Codebook configuration ablation (HHAR): Coarse 8 + Fine 64 is optimal (PL Acc 68.4%, 0% dead codes), while a single large codebook (128) suffers from a high dead code rate up to 66.8%.

Key Findings

  • TransPL consistently outperforms all DA methods and pseudo-labeling methods across 4 datasets, achieving average improvements of 11.4% Acc and 12.2% MF1 compared to the no-adaptation baseline.
  • Compared to directly modeling coarse code sequences with discriminative models (1D-CNN, LSTM, GRU), TransPL's generative transition matrix approach performs significantly better, demonstrating that TMs capture cross-domain invariant temporal dynamics more effectively.
  • Weak supervision in CoDATS degrades performance on several datasets (e.g., dropping by 5.3% on PTB), whereas TransPL achieves consistent improvements across all datasets through Bayesian priors.
  • Channel alignment analysis shows that prototype-distance-based methods fail to accurately measure channel shift, whereas the optimal transport-based method provides well-calibrated distances.

Highlights & Insights

  1. A new paradigm of discrete modeling for temporal joint distribution: Cleverly converting continuous time series \(\to\) VQ codes \(\to\) Markov transition matrices, which transforms the high-dimensional continuous density estimation problem into a computable discrete transition probability calculation.
  2. Interpretability: Visualization of class-conditional likelihoods directly displays differences in temporal patterns for various classes, removing the black-box nature of pseudo-label generation, which is of great value for physical deployment.
  3. Elegant integration of weak supervision: TransPL naturally incorporates label distribution information as Bayesian priors, which is mathematically better grounded than the ad-hoc KL divergence minimization in CoDATS.
  4. Optimal transport for measuring channel shift: Utilizing semantic distance between codes as the cost matrix for OT captures relationship similarity among semantic transitions much better than simple Euclidean distance.

Limitations & Future Work

  1. Equal collection of channel importance: Present methods downweight channels with large shifts; however, if such a channel happens to contain critical classification information, this might be counterproductive.
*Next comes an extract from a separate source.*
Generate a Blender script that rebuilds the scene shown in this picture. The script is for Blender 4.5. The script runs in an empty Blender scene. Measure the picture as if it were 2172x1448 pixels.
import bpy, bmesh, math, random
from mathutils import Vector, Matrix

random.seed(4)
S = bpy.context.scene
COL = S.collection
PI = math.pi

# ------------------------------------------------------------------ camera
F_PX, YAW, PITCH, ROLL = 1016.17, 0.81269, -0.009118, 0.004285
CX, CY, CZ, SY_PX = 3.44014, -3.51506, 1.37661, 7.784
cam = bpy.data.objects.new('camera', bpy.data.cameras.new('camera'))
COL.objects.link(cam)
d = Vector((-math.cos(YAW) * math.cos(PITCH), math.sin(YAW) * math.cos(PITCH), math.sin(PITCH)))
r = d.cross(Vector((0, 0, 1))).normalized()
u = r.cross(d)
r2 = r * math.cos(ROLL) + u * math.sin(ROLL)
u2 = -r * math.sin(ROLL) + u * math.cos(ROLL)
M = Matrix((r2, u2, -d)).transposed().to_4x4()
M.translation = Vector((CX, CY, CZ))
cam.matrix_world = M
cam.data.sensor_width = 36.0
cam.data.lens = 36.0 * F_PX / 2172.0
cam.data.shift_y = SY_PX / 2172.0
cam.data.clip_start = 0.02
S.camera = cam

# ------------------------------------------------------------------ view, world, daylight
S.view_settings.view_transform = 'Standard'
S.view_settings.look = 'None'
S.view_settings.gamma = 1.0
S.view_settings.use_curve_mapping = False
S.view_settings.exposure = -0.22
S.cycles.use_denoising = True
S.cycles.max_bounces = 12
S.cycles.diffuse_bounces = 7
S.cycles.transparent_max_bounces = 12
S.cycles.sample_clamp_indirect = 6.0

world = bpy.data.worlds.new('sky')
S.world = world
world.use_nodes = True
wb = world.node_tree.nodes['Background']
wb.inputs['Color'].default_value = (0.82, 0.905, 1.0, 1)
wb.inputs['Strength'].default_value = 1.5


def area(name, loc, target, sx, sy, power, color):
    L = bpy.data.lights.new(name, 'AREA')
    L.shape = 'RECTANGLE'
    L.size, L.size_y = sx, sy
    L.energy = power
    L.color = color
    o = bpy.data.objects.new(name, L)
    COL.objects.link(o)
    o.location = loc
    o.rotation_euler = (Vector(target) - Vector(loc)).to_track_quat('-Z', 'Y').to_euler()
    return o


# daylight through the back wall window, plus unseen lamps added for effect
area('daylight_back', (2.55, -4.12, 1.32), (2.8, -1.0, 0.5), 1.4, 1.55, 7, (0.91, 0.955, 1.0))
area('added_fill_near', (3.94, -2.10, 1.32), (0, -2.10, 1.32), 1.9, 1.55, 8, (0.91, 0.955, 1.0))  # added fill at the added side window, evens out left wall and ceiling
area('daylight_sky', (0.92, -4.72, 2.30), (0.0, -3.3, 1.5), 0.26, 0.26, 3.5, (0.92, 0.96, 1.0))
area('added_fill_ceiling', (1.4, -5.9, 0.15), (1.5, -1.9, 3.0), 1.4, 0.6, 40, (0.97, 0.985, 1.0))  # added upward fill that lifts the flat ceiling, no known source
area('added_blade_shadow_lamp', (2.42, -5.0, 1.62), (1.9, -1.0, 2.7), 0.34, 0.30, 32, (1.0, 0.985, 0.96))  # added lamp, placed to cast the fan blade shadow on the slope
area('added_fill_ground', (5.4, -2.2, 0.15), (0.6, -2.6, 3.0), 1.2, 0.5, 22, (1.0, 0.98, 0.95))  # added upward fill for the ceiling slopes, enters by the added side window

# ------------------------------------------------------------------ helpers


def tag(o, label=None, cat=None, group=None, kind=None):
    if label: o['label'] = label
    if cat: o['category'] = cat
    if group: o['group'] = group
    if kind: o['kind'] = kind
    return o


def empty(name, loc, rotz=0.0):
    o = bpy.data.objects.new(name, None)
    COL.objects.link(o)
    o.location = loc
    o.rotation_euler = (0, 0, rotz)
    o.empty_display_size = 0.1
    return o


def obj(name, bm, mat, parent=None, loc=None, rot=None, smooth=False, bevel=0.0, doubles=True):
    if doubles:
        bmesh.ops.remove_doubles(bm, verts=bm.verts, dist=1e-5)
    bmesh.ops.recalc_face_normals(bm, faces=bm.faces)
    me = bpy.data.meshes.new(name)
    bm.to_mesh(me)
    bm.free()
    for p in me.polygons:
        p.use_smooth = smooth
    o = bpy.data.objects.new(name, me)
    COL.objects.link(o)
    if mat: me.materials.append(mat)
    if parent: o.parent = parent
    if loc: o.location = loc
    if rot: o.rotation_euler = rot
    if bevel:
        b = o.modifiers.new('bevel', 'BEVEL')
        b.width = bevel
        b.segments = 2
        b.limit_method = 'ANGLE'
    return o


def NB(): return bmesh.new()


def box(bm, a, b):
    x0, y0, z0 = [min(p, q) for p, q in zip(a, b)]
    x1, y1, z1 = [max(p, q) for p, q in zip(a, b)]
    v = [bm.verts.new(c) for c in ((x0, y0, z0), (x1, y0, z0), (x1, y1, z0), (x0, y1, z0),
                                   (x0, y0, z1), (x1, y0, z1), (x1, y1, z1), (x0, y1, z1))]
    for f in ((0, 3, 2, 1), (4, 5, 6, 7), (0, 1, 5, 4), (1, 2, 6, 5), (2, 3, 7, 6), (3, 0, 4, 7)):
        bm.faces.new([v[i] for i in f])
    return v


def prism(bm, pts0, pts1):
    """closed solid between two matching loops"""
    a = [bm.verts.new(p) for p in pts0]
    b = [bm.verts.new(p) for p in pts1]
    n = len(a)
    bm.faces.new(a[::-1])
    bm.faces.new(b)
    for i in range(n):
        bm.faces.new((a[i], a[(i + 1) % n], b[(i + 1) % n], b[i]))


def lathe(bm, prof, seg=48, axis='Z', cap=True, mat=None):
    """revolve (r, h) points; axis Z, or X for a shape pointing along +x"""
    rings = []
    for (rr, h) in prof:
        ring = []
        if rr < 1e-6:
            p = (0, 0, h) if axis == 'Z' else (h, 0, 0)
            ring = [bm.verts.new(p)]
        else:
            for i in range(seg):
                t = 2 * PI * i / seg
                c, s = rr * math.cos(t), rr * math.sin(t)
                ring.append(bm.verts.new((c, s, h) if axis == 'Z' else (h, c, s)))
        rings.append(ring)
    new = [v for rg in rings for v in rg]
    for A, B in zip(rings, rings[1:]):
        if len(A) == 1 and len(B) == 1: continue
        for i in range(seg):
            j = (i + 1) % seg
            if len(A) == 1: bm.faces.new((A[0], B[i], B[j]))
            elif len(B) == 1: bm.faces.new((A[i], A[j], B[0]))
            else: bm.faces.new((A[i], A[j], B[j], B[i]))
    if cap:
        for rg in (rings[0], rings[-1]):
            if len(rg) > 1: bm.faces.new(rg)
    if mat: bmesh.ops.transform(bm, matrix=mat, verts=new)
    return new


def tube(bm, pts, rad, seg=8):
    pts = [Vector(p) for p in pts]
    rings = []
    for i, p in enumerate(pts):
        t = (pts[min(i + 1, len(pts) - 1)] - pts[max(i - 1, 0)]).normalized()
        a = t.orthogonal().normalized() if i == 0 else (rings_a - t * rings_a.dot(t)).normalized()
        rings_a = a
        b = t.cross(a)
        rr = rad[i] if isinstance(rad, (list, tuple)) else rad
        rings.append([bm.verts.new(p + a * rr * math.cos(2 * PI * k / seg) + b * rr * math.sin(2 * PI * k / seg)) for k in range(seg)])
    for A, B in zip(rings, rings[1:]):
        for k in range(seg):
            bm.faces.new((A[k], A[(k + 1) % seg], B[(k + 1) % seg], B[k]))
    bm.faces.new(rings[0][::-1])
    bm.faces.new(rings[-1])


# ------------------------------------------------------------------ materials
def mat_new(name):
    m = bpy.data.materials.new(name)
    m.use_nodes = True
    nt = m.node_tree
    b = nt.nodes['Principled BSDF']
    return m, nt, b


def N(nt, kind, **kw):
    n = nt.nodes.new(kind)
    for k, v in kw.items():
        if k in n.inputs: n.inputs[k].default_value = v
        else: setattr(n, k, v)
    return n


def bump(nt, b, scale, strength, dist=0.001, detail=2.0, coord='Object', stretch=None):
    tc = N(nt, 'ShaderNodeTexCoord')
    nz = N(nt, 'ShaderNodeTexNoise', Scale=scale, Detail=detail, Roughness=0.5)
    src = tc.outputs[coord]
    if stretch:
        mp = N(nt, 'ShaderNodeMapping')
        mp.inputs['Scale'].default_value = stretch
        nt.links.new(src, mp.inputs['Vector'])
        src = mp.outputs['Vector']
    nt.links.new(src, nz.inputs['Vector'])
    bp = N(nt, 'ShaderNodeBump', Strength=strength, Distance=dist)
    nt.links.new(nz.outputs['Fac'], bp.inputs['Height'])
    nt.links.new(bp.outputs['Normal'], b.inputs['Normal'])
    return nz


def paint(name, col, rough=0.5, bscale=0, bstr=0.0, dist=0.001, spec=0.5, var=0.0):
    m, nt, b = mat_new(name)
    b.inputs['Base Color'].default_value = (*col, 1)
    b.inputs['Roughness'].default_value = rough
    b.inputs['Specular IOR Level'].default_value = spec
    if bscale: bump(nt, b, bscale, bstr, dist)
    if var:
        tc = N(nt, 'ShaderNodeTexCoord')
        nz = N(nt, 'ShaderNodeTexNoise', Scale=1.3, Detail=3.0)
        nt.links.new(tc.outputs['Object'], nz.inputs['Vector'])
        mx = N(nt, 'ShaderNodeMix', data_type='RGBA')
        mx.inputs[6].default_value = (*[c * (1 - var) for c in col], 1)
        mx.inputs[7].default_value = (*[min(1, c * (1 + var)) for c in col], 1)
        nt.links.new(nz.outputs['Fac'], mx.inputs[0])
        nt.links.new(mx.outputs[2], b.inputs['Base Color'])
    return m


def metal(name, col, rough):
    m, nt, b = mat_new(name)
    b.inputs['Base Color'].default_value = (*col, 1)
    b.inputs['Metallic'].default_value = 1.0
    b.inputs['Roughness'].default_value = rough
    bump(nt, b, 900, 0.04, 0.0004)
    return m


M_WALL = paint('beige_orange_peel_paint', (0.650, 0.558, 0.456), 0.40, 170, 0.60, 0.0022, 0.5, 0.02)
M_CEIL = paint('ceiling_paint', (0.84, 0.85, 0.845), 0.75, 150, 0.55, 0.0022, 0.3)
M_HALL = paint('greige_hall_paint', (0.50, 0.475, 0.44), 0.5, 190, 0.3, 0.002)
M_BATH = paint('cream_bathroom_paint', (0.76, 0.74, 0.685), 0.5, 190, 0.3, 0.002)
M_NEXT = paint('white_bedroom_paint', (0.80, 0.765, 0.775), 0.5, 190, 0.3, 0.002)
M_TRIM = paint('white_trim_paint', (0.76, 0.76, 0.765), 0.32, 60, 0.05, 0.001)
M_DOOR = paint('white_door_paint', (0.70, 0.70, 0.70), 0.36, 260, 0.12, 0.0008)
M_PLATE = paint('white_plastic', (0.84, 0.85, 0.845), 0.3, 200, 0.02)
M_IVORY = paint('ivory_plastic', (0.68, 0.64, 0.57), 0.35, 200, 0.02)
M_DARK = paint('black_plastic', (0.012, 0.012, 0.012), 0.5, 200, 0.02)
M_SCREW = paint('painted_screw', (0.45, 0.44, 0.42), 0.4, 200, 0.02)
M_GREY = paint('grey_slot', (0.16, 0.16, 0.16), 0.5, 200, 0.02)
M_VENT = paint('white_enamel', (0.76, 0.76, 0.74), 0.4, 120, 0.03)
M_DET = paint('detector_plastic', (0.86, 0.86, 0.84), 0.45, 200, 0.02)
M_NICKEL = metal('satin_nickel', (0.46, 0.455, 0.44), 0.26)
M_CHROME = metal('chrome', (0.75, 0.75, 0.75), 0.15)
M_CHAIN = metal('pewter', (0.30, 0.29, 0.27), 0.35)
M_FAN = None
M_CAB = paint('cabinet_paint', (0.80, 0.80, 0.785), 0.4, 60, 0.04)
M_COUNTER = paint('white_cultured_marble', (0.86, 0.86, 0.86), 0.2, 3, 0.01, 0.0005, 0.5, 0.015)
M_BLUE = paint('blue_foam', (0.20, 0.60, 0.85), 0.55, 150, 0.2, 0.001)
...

Future work can combine channel importance metrics.
  2. Lack of mathematical constraints on coarse-fine division: Although experiments verify that coarse codes capture trends while fine codes capture residuals, there is no explicit regularization to enforce this hierarchical relationship.
  3. Limitations of the Markov assumption: Relying on first-order Markov properties may fail to capture longer-range temporal dependencies.
  4. Fixed codebook size: The same \(n_c=8, n_f=64\) is used for all datasets, without exploring the feasibility of adaptive codebook sizes.
  5. Label space assumption: Assumes identical label spaces for source and target domains, without considering scenarios with partially overlapping labels.
  • New Application of VQ-VAE in Time Series: While VQ was previously used mainly for generation and self-supervised learning, TransPL is the first to employ it for UDA, inspiring the potential of discrete representations in more downstream tasks.
  • Connection with HMMs: The class-conditional likelihood computation is essentially a simplified version of HMM forward probability computation (first-order Markov). Introducing a more complete HMM mechanism could be considered.
  • SSSS-TSA, concurrent work, also focuses on channel-level shifts but employs self-attention mechanisms for channel selection, complementing TransPL's OT method.
  • Scalability to other modalities: The concept of transition matrices can be extended to domain adaptation in other sequential data (e.g., NLP, audio).

Rating

  • Novelty: ⭐⭐⭐⭐ Using VQ code transition matrices for time-series UDA pseudo-labeling is a completely fresh perspective. The coarse-fine codebook and OT channel-alignment designs are creative, though the overall design leans heavily on combining existing components.
  • Experimental Thoroughness: ⭐⭐⭐⭐ Four datasets, wide comparison with multiple baselines, thorough ablation studies, and intuitive interpretability analysis. However, the size and diversity of datasets are relatively small (mostly sensor data).
  • Writing Quality: ⭐⭐⭐⭐⭐ Well-structured paper with rigorous methodology derivation, intuitive charts, standardized notation, and convincing interpretability visualizations.
  • Value: ⭐⭐⭐⭐ Establishes a new interpretable pseudo-labeling paradigm for time-series domain adaptation. The weak supervision extension holds high practical value, though generic scalability merits validation on larger-scale datasets.